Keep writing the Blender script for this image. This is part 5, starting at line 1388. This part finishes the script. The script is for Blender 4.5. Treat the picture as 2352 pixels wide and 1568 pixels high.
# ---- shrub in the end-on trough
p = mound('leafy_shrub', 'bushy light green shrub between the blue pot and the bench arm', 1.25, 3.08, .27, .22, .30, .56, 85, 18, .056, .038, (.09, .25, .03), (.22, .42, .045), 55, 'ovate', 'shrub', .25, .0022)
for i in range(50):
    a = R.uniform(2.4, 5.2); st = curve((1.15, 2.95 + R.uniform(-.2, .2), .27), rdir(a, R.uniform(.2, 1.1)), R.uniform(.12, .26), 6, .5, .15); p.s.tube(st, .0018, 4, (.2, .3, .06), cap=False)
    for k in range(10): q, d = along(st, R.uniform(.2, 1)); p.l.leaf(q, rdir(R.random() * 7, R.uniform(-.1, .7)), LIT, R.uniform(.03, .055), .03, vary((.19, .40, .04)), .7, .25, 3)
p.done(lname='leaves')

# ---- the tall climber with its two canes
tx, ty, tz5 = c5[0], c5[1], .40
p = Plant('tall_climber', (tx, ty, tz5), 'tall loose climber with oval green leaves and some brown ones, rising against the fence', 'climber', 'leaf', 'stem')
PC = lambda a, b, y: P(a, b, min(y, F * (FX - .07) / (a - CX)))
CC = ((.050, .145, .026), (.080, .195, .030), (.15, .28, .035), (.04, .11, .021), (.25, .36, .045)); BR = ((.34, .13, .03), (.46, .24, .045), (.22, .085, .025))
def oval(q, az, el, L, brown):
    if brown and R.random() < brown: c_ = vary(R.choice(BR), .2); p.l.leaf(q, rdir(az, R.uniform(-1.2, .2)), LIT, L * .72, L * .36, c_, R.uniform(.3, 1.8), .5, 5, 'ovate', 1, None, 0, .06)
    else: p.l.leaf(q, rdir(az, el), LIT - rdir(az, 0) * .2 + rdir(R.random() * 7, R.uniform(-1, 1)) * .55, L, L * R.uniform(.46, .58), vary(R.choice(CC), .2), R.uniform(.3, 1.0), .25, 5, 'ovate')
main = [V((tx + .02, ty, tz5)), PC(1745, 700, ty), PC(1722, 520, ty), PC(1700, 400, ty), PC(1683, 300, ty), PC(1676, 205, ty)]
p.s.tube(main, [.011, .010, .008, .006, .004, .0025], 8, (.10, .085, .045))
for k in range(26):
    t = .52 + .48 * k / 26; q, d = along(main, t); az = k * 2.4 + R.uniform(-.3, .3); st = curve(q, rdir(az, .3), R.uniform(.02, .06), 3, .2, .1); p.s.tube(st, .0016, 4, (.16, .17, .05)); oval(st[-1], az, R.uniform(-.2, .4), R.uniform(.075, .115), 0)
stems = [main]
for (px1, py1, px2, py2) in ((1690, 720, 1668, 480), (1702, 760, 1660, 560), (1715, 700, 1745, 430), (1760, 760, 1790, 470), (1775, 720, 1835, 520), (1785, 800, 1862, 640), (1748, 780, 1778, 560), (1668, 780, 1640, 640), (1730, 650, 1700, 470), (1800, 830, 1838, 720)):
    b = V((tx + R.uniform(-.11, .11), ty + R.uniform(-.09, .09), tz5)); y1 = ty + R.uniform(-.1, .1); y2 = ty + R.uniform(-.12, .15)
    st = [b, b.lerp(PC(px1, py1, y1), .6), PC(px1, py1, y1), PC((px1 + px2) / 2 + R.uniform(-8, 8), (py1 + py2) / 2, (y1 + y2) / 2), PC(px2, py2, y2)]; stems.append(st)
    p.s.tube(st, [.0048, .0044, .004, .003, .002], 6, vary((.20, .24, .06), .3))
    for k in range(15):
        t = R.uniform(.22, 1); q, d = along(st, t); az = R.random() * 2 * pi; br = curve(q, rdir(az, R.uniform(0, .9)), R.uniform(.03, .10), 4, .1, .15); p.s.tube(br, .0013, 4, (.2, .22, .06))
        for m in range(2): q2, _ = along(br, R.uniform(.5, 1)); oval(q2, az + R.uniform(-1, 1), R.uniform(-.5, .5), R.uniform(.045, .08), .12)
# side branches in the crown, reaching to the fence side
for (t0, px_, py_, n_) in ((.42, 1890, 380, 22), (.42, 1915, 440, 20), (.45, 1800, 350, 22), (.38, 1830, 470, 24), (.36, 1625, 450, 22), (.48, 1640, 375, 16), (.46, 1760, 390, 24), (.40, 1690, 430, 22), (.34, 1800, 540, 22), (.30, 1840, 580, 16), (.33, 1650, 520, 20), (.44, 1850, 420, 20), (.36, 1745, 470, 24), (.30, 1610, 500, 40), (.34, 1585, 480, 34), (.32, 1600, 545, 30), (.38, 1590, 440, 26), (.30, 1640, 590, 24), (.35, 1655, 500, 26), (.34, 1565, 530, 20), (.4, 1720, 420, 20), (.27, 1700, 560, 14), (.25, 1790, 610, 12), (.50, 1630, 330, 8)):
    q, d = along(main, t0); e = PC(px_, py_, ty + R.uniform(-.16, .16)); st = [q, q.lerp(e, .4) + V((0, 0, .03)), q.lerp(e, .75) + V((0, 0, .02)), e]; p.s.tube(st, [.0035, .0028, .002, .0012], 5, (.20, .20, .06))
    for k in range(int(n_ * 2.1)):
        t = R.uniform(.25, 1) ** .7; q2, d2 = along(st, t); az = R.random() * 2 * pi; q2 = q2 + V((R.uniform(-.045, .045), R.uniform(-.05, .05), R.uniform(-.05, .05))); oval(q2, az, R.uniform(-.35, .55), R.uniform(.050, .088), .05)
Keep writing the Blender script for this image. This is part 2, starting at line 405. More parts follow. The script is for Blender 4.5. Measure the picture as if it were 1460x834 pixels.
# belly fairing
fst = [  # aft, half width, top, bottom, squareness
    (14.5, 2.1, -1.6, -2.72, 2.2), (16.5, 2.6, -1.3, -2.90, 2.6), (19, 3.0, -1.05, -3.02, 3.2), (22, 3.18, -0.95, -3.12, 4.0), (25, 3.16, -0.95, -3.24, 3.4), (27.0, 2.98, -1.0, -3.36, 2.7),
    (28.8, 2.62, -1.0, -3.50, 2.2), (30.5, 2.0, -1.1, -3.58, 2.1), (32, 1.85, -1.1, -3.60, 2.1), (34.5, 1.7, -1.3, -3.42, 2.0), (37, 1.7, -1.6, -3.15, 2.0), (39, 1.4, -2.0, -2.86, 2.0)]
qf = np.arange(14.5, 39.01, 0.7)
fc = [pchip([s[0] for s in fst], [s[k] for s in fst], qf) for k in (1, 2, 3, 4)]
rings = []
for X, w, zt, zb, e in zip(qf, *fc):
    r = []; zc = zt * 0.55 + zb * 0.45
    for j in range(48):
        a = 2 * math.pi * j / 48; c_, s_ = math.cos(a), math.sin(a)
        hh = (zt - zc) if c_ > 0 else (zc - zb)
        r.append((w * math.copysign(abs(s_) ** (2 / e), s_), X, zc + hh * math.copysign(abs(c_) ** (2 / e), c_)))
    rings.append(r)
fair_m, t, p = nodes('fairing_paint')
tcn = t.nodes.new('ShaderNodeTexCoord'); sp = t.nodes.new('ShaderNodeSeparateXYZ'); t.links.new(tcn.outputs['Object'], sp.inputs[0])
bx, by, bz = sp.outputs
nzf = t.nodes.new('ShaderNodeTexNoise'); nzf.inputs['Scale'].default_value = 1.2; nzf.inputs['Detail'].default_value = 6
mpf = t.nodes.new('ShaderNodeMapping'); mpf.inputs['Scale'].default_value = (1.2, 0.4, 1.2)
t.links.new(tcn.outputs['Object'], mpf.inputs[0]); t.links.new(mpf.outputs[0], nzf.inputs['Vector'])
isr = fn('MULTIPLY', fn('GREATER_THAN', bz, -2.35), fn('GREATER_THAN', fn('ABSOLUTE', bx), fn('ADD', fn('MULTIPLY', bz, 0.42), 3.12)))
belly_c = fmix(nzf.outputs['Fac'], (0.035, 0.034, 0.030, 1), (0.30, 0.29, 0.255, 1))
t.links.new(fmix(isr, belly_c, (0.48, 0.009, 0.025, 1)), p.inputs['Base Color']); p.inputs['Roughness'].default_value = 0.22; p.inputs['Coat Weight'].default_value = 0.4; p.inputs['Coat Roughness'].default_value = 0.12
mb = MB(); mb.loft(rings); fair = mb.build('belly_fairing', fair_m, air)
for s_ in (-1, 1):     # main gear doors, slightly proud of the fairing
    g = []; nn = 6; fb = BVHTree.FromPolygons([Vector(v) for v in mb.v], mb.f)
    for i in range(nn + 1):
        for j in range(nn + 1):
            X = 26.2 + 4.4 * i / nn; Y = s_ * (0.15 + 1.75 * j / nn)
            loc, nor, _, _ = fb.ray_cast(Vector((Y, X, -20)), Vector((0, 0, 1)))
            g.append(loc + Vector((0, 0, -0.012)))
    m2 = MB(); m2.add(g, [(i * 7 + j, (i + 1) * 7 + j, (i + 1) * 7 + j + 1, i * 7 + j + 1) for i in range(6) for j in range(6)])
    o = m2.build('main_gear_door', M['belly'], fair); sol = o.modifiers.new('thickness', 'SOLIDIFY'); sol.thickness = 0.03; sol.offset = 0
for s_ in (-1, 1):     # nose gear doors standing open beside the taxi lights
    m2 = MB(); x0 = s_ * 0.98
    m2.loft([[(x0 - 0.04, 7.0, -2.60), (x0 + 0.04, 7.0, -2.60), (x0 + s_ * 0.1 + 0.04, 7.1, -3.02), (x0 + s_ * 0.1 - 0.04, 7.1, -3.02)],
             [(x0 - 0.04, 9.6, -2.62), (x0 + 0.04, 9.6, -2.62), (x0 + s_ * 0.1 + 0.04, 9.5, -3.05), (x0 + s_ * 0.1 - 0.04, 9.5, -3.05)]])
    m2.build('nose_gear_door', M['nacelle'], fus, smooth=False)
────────
## [Exercise objective]
Return all lines containing the word "rings".

## [Result below]
rings = []
    rings.append(r)
mb = MB(); mb.loft(rings); fair = mb.build('belly_fairing', fair_m, air)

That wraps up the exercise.